● GOAL OF THE EXERCISE: Copy, from the entries below, each line where the word "this" can be found.

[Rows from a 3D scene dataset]

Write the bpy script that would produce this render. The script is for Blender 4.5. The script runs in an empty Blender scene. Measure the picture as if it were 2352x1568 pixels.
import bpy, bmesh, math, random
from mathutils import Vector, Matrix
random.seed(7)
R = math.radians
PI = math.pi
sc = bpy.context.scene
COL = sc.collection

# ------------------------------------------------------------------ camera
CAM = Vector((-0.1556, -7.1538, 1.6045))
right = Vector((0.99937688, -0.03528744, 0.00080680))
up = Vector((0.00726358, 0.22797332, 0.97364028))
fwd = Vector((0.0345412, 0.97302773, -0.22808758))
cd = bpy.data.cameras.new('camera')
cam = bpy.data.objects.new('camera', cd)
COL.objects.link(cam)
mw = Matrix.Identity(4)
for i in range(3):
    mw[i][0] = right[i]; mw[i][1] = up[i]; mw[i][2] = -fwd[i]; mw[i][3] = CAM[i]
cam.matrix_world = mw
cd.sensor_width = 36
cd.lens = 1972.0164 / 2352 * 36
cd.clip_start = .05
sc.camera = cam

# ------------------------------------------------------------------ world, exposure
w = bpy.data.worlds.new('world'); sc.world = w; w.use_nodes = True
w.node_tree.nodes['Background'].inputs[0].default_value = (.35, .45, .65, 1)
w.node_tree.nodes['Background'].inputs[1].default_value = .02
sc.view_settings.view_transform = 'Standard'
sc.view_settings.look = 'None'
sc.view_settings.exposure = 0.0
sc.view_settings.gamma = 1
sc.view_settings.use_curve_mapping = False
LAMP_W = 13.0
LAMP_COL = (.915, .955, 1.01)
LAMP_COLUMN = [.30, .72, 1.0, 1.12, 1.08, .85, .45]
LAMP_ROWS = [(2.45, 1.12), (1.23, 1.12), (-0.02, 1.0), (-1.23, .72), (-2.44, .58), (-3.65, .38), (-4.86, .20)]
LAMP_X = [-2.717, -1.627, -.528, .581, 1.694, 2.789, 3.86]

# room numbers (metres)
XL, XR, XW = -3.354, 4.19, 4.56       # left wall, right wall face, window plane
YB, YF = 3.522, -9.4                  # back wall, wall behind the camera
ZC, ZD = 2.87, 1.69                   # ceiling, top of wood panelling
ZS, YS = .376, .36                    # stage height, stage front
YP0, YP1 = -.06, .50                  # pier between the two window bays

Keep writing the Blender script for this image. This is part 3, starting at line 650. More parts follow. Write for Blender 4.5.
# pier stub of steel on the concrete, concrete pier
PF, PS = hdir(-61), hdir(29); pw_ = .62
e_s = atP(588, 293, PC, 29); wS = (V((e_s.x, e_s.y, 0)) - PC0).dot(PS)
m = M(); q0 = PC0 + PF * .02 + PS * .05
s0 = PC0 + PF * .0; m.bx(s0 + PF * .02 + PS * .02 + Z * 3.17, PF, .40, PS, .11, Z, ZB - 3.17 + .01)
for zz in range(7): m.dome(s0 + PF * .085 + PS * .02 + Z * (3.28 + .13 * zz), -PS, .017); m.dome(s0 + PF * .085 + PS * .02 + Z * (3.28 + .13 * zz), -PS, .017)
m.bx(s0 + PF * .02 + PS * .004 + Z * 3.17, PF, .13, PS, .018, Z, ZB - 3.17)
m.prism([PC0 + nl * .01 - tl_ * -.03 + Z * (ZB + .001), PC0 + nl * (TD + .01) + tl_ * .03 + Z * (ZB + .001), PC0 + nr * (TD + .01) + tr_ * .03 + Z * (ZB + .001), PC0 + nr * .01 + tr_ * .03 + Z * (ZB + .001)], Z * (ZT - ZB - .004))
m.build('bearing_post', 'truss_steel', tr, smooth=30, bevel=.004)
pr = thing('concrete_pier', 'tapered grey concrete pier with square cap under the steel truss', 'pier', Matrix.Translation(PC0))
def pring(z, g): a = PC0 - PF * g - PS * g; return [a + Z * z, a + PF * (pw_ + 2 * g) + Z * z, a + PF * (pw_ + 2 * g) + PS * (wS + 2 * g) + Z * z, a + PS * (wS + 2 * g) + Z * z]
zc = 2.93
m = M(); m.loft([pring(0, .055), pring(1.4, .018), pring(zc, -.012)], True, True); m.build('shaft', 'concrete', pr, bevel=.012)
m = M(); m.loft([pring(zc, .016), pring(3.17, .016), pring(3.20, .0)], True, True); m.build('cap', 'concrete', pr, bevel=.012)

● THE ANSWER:
Write the bpy script that would produce this render. The script is for Blender 4.5. The script runs in an empty Blender scene. Measure the picture as if it were 2352x1568 pixels.
Keep writing the Blender script for this image. This is part 3, starting at line 650. More parts follow. Write for Blender 4.5.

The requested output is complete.